The steady trend towards autonomous vehicles will come with a demand for full situational awareness and extremely reliable and accurate navigation systems. With no human in the loop, the cost of navigation system failure will be severe. Reliance on GPS for navigation has become a single point of failure. The recent uptick in cyber attacks on GPS (jamming and spoofing incidents) have exposed the vulnerability of GPS-based navigation and demonstrated the necessity for a complementary navigation system.

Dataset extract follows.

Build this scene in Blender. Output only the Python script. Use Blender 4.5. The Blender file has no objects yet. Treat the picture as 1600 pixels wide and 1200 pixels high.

This talk will present a framework for resilient and accurate autonomous vehicle navigation by exploiting ambient signals of opportunity, which are not intended as navigation sources. In this framework, specialized vehicle-mounted radios collaboratively draw relevant positioning and timing information from ambient signals of opportunity to build and continuously refine a spatiotemporal signal landscape map of the environment within which the vehicles simultaneously localize themselves in space and time. We will present an end-to-end research approach, spanning theoretical modeling and analysis of signals of opportunity, specialized software-defined radio (SDR) design, practical navigation algorithm development, and experimental demonstration of our system on ground vehicles and unmanned aerial vehicles (UAVs).

Biography

Dr. Zak M. Kassas is an Assistant Professor of Electrical and Computer Engineering at the University of California, Riverside and the Director of the Autonomous Systems Perception, Intelligence, and Navigation (ASPIN) Laboratory. He received a B.E. in Electrical Engineering from the Lebanese American University, an M.S. in Electrical and Computer Engineering from The Ohio State University, and an M.S.E. in Aerospace Engineering and a Ph.D. in Electrical and Computer Engineering from The University of Texas at Austin. From 2004 through 2010 he was a research and development engineer with the LabVIEW Control Design and Dynamical Systems Simulation Group at National Instruments Corporation. He is a senior member of the IEEE and an Associate Editor of the IEEE Transactions on Aerospace and Electronic Systems. His research interests include cyber-physical systems, autonomous vehicle navigation, optimal information gathering in stochastic environments, and intelligent transportation systems.


Earn Engineering Themes credit in Energy for attending.